Na bardzo wolnym ogniu i bardzo powoli zagotowujemy rosół, który ma tylko puszczać bąbelki. Gotujemy ok 2h, pod koniec gotowania solimy.
Przygotowujemy kostkę z kaszy manny.
Do gotującej się wody, wsypujemy pietruszkę, sól. Dodajemy kaszę, szybko i energicznie mieszając.
Ugotowaną kaszę, przekładamy łyżką na płaski talerz, nożem wyrównujemy powierzchnie. Studzimy, następnie kroimy w kostkę.
Przekładamy na talerze, zalewamy gorącym rosołem.
Ps.
Warzywa możemy dodać do rosołu po godzinie gotowania samego miesa, ale ja daję na poczatku, a później w połowie gotowania wyjmuję. Smak rosołku podnosi pęczek zielonej pietruszki. Połowę pęczka daję na początku razem z liśćmi lubczyku i selera, drugą połowę tuż przed końcem gotowania.
SMACZNEGO.
Mój tato robił takie kosteczki z manny do rosołku, pycha;)

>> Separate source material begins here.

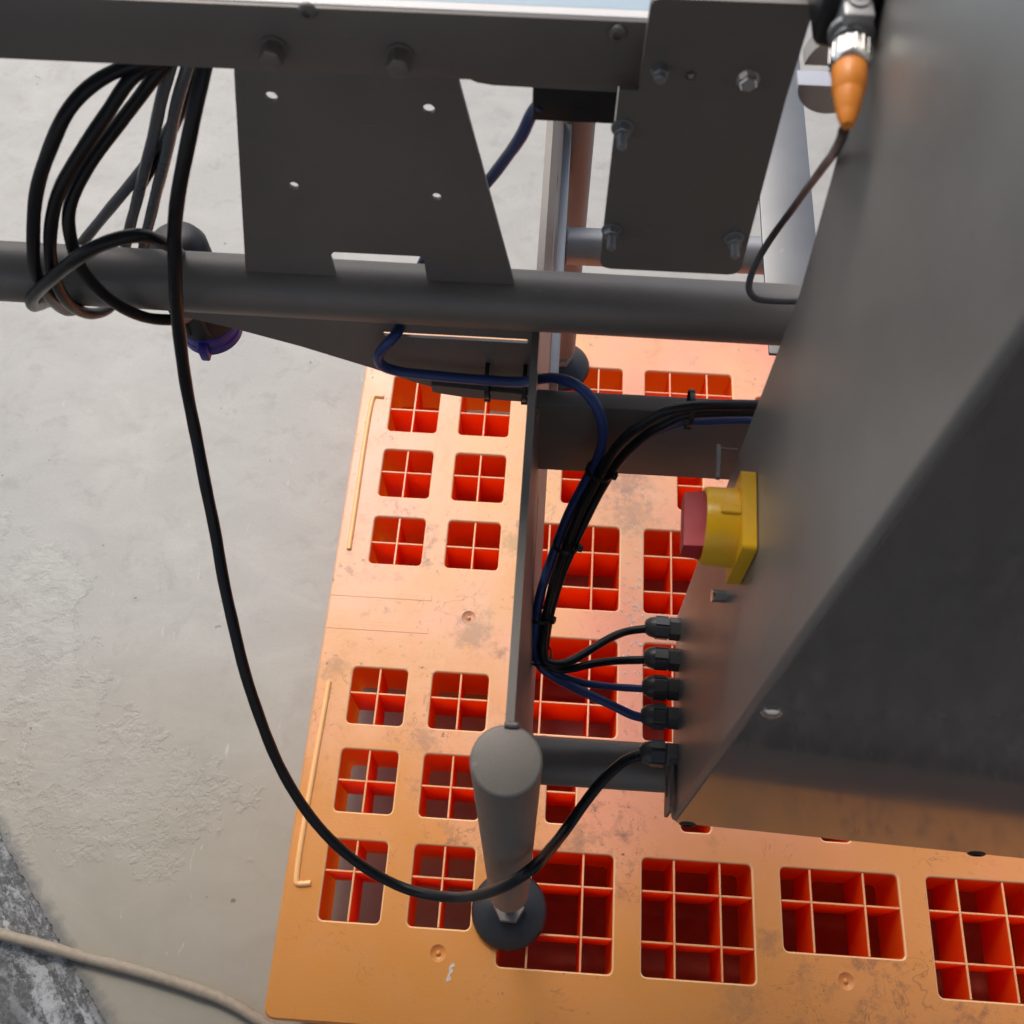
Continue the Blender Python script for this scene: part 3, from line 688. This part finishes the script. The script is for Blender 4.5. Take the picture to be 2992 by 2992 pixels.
# ------------------------------------------------------------------ cables
CAB = {
    'supply': [(-0.2279, 0.545, 1.2386), (-0.2313, 0.537, 1.2298), (-0.2401, 0.52, 1.2086), (-0.2516, 0.508, 1.1813), (-0.2619, 0.5, 1.155), (-0.2727, 0.495, 1.1234), (-0.2784, 0.488, 1.0975), (-0.2913, 0.482, 1.0425), (-0.2993, 0.47, 0.9881), (-0.301, 0.45, 0.9387), (-0.2943, 0.42, 0.91), (-0.2881, 0.385, 0.8682), (-0.2798, 0.345, 0.8322), (-0.2679, 0.3, 0.7923), (-0.2533, 0.255, 0.738), (-0.2315, 0.21, 0.6702), (-0.1998, 0.175, 0.6248), (-0.1628, 0.15, 0.5981), (-0.1194, 0.133, 0.5828), (-0.0741, 0.124, 0.6064), (-0.038, 0.121, 0.6703), (-0.0109, 0.124, 0.732), (0.009, 0.135, 0.7568), (0.0253, 0.16, 0.7125), (0.0399, 0.183, 0.6891), (0.0528, 0.2022, 0.695), (0.0685, 0.2227, 0.705), (0.0842, 0.2385, 0.71), (0.0965, 0.2474, 0.71), (0.1125, 0.2519, 0.71)],
    'A': [(-0.2645, 0.55, 1.2248), (-0.2798, 0.545, 1.2244), (-0.2922, 0.538, 1.2236), (-0.3025, 0.53, 1.2215), (-0.3127, 0.522, 1.2167), (-0.3207, 0.514, 1.2112), (-0.3281, 0.508, 1.2032), (-0.3405, 0.5, 1.1861), (-0.3545, 0.495, 1.1633), (-0.3645, 0.49, 1.1428), (-0.3745, 0.487, 1.1189), (-0.3842, 0.487, 1.0938), (-0.3917, 0.49, 1.07), (-0.3979, 0.497, 1.0444), (-0.4052, 0.51, 1.0147), (-0.4134, 0.53, 0.981), (-0.4177, 0.55, 0.9592)],
    'B': [(-0.2628, 0.553, 1.2211), (-0.2738, 0.548, 1.2198), (-0.2831, 0.54, 1.2177), (-0.2998, 0.528, 1.2016), (-0.316, 0.515, 1.1872), (-0.3316, 0.505, 1.171), (-0.3474, 0.497, 1.1503), (-0.3598, 0.49, 1.1257), (-0.3679, 0.487, 1.1046), (-0.376, 0.487, 1.0748), (-0.381, 0.492, 1.0455), (-0.3838, 0.502, 1.0192), (-0.3832, 0.515, 0.9983), (-0.3834, 0.535, 0.9783), (-0.3851, 0.555, 0.9654)],
    'C': [(-0.2605, 0.556, 1.2195), (-0.2706, 0.55, 1.2128), (-0.2856, 0.543, 1.1981), (-0.306, 0.532, 1.1798), (-0.3231, 0.52, 1.165), (-0.3368, 0.508, 1.1499), (-0.3449, 0.498, 1.1358), (-0.3474, 0.49, 1.1212), (-0.3497, 0.486, 1.0976), (-0.3478, 0.486, 1.0741), (-0.3421, 0.488, 1.0535), (-0.3344, 0.494, 1.031), (-0.3264, 0.502, 1.013), (-0.315, 0.512, 0.9998), (-0.3143, 0.53, 0.9795), (-0.3156, 0.55, 0.9626)],
    'D': [(-0.2577, 0.56, 1.2219), (-0.2645, 0.558, 1.2094), (-0.2767, 0.557, 1.1865), (-0.2926, 0.56, 1.1537), (-0.3117, 0.563, 1.1162), (-0.3294, 0.565, 1.0821), (-0.3492, 0.567, 1.0433), (-0.3687, 0.567, 1.0034)],
    'E': [(-0.2496, 0.565, 1.217), (-0.254, 0.56, 1.2083), (-0.2649, 0.557, 1.1872), (-0.2801, 0.558, 1.1546), (-0.2965, 0.56, 1.12), (-0.3145, 0.562, 1.0843), (-0.3337, 0.566, 1.0454), (-0.3499, 0.568, 1.0103)],
    'F': [(-0.2464, 0.57, 1.2132), (-0.2517, 0.57, 1.2003), (-0.264, 0.57, 1.1761), (-0.2814, 0.57, 1.1533), (-0.3018, 0.57, 1.1274), (-0.3276, 0.57, 1.0976), (-0.359, 0.57, 1.0635), (-0.3915, 0.568, 1.0288), (-0.416, 0.565, 1.0022)],
    'F2': [(-0.2482, 0.566, 1.2162), (-0.2538, 0.566, 1.2006), (-0.2665, 0.566, 1.1733), (-0.2854, 0.566, 1.1437), (-0.306, 0.566, 1.1154), (-0.3227, 0.566, 1.0927)],
    'H': [(-0.4412, 0.56, 0.9547), (-0.4396, 0.545, 0.9721), (-0.4296, 0.52, 0.9999), (-0.422, 0.505, 1.0184), (-0.4113, 0.495, 1.0394), (-0.3948, 0.487, 1.061), (-0.3772, 0.48, 1.081), (-0.3582, 0.474, 1.1012), (-0.3364, 0.47, 1.1215), (-0.3175, 0.472, 1.1332), (-0.3027, 0.477, 1.1362), (-0.2927, 0.483, 1.1332), (-0.2875, 0.492, 1.1205), (-0.2876, 0.505, 1.1001), (-0.2959, 0.53, 1.0634), (-0.3072, 0.555, 1.0282)],
    'blue': [(-0.0163, 0.53, 1.221), (-0.0221, 0.535, 1.2084), (-0.0284, 0.54, 1.1855), (-0.0399, 0.55, 1.1554), (-0.0536, 0.56, 1.1238), (-0.0717, 0.565, 1.0905), (-0.0955, 0.572, 1.0463), (-0.1143, 0.578, 1.0062), (-0.1264, 0.575, 0.9674), (-0.1269, 0.548, 0.9793), (-0.126, 0.522, 0.9961), (-0.1292, 0.506, 1.0019), (-0.1379, 0.501, 0.9928), (-0.1448, 0.501, 0.9782), (-0.1424, 0.502, 0.965), (-0.131, 0.504, 0.9555), (-0.108, 0.502, 0.955), (-0.0809, 0.502, 0.9528), (-0.0535, 0.501, 0.9537), (-0.0239, 0.498, 0.9576), (-0.0103, 0.49, 0.9743), (0.0027, 0.482, 0.9893), (0.0176, 0.47, 1.0013), (0.0304, 0.455, 1.0075), (0.0397, 0.446, 0.9972), (0.0448, 0.441, 0.9765), (0.0445, 0.438, 0.9482), (0.0376, 0.432, 0.9223), (0.0273, 0.42, 0.8958), (0.0182, 0.405, 0.868), (0.0092, 0.385, 0.843), (0.0024, 0.366, 0.8138), (-0.0008, 0.347, 0.7823), (-0.0005, 0.3352, 0.75), (0.0054, 0.3231, 0.74), (0.0198, 0.3157, 0.73), (0.0486, 0.3044, 0.725), (0.0799, 0.2939, 0.718), (0.0984, 0.288, 0.712), (0.1124, 0.2863, 0.71)],
    'blue2': [(0.1707, 0.452, 0.9887), (0.1499, 0.452, 0.9882), (0.125, 0.451, 0.9856), (0.1085, 0.449, 0.9863), (0.0954, 0.447, 0.9794), (0.0829, 0.446, 0.9668), (0.0702, 0.445, 0.9435), (0.0609, 0.444, 0.9204), (0.0537, 0.441, 0.8989), (0.0439, 0.433, 0.8704), (0.0319, 0.416, 0.8423), (0.0213, 0.398, 0.8141), (0.0124, 0.378, 0.787), (0.0062, 0.357, 0.7576), (0.0046, 0.3391, 0.74), (0.0073, 0.3276, 0.735), (0.0196, 0.3205, 0.73), (0.0405, 0.3145, 0.725), (0.0695, 0.3148, 0.715), (0.0931, 0.3158, 0.71), (0.1123, 0.316, 0.71)],
    'K1': [(0.1696, 0.44, 1.0282), (0.1452, 0.438, 1.0303), (0.1212, 0.436, 1.031), (0.1021, 0.435, 1.0277), (0.088, 0.435, 1.0197), (0.076, 0.434, 1.005), (0.0642, 0.433, 0.9874), (0.0556, 0.432, 0.967), (0.0493, 0.43, 0.945), (0.0417, 0.424, 0.9187), (0.0327, 0.412, 0.8949), (0.0229, 0.393, 0.8666), (0.0148, 0.374, 0.8335), (0.009, 0.354, 0.806), (0.0077, 0.34, 0.7744), (0.0076, 0.3295, 0.76), (0.0111, 0.3215, 0.755), (0.0239, 0.3214, 0.75), (0.0391, 0.3317, 0.74), (0.0571, 0.3478, 0.73), (0.0758, 0.3637, 0.72), (0.0924, 0.3748, 0.71), (0.112, 0.3789, 0.71)],
    'K2': [(0.1717, 0.44, 1.0189), (0.1495, 0.44, 1.0189), (0.1237, 0.439, 1.0164), (0.1045, 0.438, 1.0122), (0.0936, 0.437, 1.0021), (0.0816, 0.436, 0.9892), (0.0697, 0.435, 0.9669), (0.061, 0.434, 0.9455), (0.0551, 0.432, 0.9271), (0.0466, 0.424, 0.9004), (0.0359, 0.408, 0.8748), (0.0262, 0.391, 0.8494), (0.0175, 0.372, 0.8168), (0.0116, 0.354, 0.7867), (0.0101, 0.3421, 0.755), (0.01, 0.3286, 0.748), (0.0176, 0.3202, 0.743), (0.0346, 0.323, 0.735), (0.0525, 0.3302, 0.73), (0.0738, 0.3389, 0.718), (0.0928, 0.3441, 0.71), (0.1121, 0.3459, 0.71)],
    'sensor': [(0.1301, 0.3885, 1.336), (0.1333, 0.3967, 1.323), (0.1429, 0.4314, 1.28), (0.1534, 0.4781, 1.22), (0.1588, 0.5153, 1.16), (0.155, 0.528, 1.12), (0.1485, 0.5236, 1.1), (0.1439, 0.5155, 1.087), (0.1431, 0.5078, 1.08), (0.1475, 0.5013, 1.078), (0.1576, 0.4995, 1.078), (0.1771, 0.5002, 1.078), (0.2006, 0.5018, 1.078)],
    'hose': [(-0.8358, 0.112, 0.008), (-0.7823, 0.0974, 0.008), (-0.7309, 0.0889, 0.008), (-0.6879, 0.0813, 0.009), (-0.6287, 0.0705, 0.009), (-0.562, 0.0603, 0.009), (-0.487, 0.0451, 0.009), (-0.4287, 0.0311, 0.009), (-0.3693, 0.007, 0.009), (-0.3099, -0.0235, 0.008), (-0.2426, -0.0628, 0.008)],
}
def cable(name, key, r, mat, label, cat='cable', group=None, smooth=3, n=12, per=6):
    pts = smooth_pts(spline(CAB[key], per), smooth); c = pts[len(pts) // 2]
    rn = random.Random(key); ph = [rn.uniform(0, 6.3) for _ in range(4)]; acc = 0; rad = []; out = []
    for i_, q_ in enumerate(pts):
        if i_: acc += (q_ - pts[i_ - 1]).length
        w_ = min(1, i_ / 6, (len(pts) - 1 - i_) / 6) * .00016
        out.append(q_ + Vector((math.sin(acc * 71 + ph[0]), math.sin(acc * 63 + ph[1]), math.sin(acc * 83 + ph[2]))) * w_)
        rad.append(r * (1 + .02 * math.sin(acc * 140 + ph[3]) + rn.uniform(-.012, .012)))
    b = B(); b.tube(out, r, n, radii=rad); o = b.build(name, mat, base=c, sharp=70)
    return tag(o, label, cat, group)
cable('supply_cable', 'supply', .0052, 'cable_black', 'long black supply cable sagging in a wide loop across the floor to the lowest gland', n=16)
gc = 'black cables hung under the beam'
cable('coiled_cable', 'A', .0047, 'cable_black', 'outermost left black cable bowing wide from the beam down to the tube', group=gc)
cable('coiled_cable', 'B', .0047, 'cable_black', 'second black cable from the left curving round the cross tube', group=gc)
cable('coiled_cable', 'C', .0046, 'cable_black', 'third black cable from the left dropping in a loop below the cross tube', group=gc)
cable('coiled_cable', 'D', .0044, 'cable_sheen', 'shiny straight cable, left of the two steep ones behind the tube', group=gc)
cable('coiled_cable', 'E', .0044, 'cable_sheen', 'shiny straight cable, right of the two steep ones behind the tube', group=gc)
cable('coiled_cable', 'F', .0044, 'cable_sheen', 'cable slanting down left behind the two steep shiny cables', group=gc)
cable('coiled_cable', 'F2', .0030, 'cable_black', 'thin twisted cable beside the slanting one under the beam', group=gc)
cable('coiled_cable', 'H', .0050, 'cable_black', 'black cable wrapped slantwise over the others in front of the cross tube', group=gc)
cable('blue_cable', 'blue', .0044, 'cable_blue', 'dark blue cable from the black box, round the rail end, to the fourth gland')
cable('blue_cable', 'blue2', .0036, 'cable_blue', 'dark blue cable under the black pair, ending in the middle gland')
cable('black_cable', 'K1', .0041, 'cable_black', 'upper black cable arching off the rail and ending in the rearmost gland')
cable('black_cable', 'K2', .0041, 'cable_black', 'lower black cable of the pair on the rail, ending in the second gland')
cable('sensor_cable', 'sensor', .0026, 'cable_grey', 'grey cable hooking from the orange boot down behind the cabinet')
cable('hose', 'hose', .0082, 'hose', 'dirty beige hose lying across slab edge and asphalt in the corner', 'hose')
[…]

Uwielbiam rosół z taką kostką, bardzo często tak gotuję:)
Własnie takiego rosołku z kosteczkami z kaszy manny zażyczył sobie ostatnio mój mąż. To smak jego dzieciństwa, wiec muszę koniecznie zrobic na niedzielę. Chętnie wypróbuję, bo takiej wersji jeszcze nie jadłam.